Food for Thought: Use web for quick holiday recipes

By Loretto J. Hulse, Herald staff writerNovember 28, 2012 

Thanksgiving dinner, for most families, is all about tradition. They never would consider using any other stuffing recipe except grandma's or serving lemon meringue pie instead of pumpkin.

But when it comes to holiday entertaining and Christmas and New Year's meals, many cooks are willing to try something new, a different seasoning for the roast, a spectacular dessert.

Paging though cookbooks with their glossy photos can be mouthwatering and fun, but it's hard to beat the internet for quick searches. And some recipe sites even will scale recipes up and down -- increasing and decreasing servings -- for you in seconds.

Be sure to check each site for manufacturers' coupons. We all like to stretch our grocery dollars as far as possible.

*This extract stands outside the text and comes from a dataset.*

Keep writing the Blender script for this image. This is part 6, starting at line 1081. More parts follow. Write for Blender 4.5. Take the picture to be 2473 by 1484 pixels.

Here are some of my favorites:

-- Campbell's -- www.campbellskitchen.com/?pd=yes
-- McCormick -- www.mccormick.com/Recipes.aspx
-- Reynolds Kitchens -- www.reynoldskitchens.com
-- Betty Crocker -- www.bettycrocker.com
-- Butterball -- www.butterball.com
-- Land O'Lakes -- www.landolakes.com
-- Washington State Beef Commission -- www.wabeef.org
-- American Egg Board -- www.aeb.org
-- www.food.com
-- www.allrecipes.com

Best flash frozen

When comes to canned foods vs. frozen, which is better? According to the American Dietetic Association, it's frozen. Flash-freezing technology has become so advanced that many fresh and frozen items are basically the same. The freezing process doesn't dilute the food's nutritional value.

In fact, when vegetables are "picked at their ripest ... you have maximum nutrient strength" because they're in the environment longer and can absorb more nutrients from the soil.

That beats canned produce, which may include extra sodium and foods shipped from far away and picked when not fully ripe.

For those trying to improve their health, the ADA recommends keeping a couple of bags of frozen fruit and veggies handy for cooking or snacking on them when they are tempted by junk foods.

New read

The book: The Great Ceviche Book, revised, by Douglas Rodriguez.

Cost: $20

Best for: Anyone who likes ceviche -- fresh seafood "cooked" in acidic citrus juice -- will enjoy these 40 recipes from Rodriguez, an award-winning Latin chef. He's included easy-to-understand instructions, including food safety tips, advice on choosing the freshest seafood and suggestions on presentation.